現在、人間と安全でしなやかに協働するために、生物のようにやわらかい素材でできたロボットが注目されています。また、実用化に向けて、やわらかさをいかしたロボット制御が課題とされています。
明石望洋 情報学研究科助教と中嶋浩平 東京大学准教授ら、および株式会社ブリヂストンの共同研究グループは、やわらかいロボットのアクチュエータとして利用される人工筋肉が生み出す豊かな動きをニューラルネットワークとして計算に活用することで、人工筋肉を様々なパターンに制御できることを報告しました。
本研究では、空気圧人工筋肉と呼ばれるやわらかい駆動部材に注目し、その豊かな動作を計算に利用することで、リズミカルなパターンやカオスと呼ばれる複雑で予測困難なパターンなどの様々な動作を、自律的に生成可能なことを示しました。このようなパターンはロコモーションや繰り返し運動に利用され、従来外付けの振動子によって生成されてきましたが、それらの振動子をロボットから取り外せることを意味します。さらに、分岐現象と呼ばれるパターンの変化構造もロボットの駆動部材に学習できることを世界で初めて報告しました。
本研究結果はある特定の動作パターンを学習することで、学習データに含まれていない質的に異なる様々なパターンの制御が可能になることを示唆しており、ロボットのハードウェア・ソフトウェアの両面での効率化と、より適応的でしなやかな動作を行うロボットの開発に貢献することが期待されます。

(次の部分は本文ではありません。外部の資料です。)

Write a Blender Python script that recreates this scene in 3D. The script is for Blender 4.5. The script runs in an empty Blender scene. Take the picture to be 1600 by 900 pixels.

本研究成果は、2024年4月19日に、国際学術誌「Advanced Science」にオンライン掲載されました。
「計算は脳だけで行われていると思われがちですが、身体も重要な役割を果たしています。近年のAIの急速な発展は、いわば計算機の脳の急速な進化ともいえます。この研究の成果が、生物のように実世界で身体をしなやかに操る知能の理解・開発の一助になれば幸いです。本研究は数学・物理の理論、最先端の機械学習の知見、そして人工筋肉の実機製造・実験に関する技術まで、大学と企業の基礎から応用までの力を結集することで得られた成果です。ご助力いただいたすべての人に感謝いたします。」(明石望洋)
【DOI】
https://doi.org/10.1002/advs.202304402
【KURENAIアクセスURL】
http://hdl.handle.net/2433/288992
【書誌情報】
Nozomi Akashi, Yasuo Kuniyoshi, Taketomo Jo, Mitsuhiro Nishida, Ryo Sakurai, Yasumichi Wakao, Kohei Nakajima (2024). Embedding Bifurcations into Pneumatic Artificial Muscle. ADVANCED SCIENCE.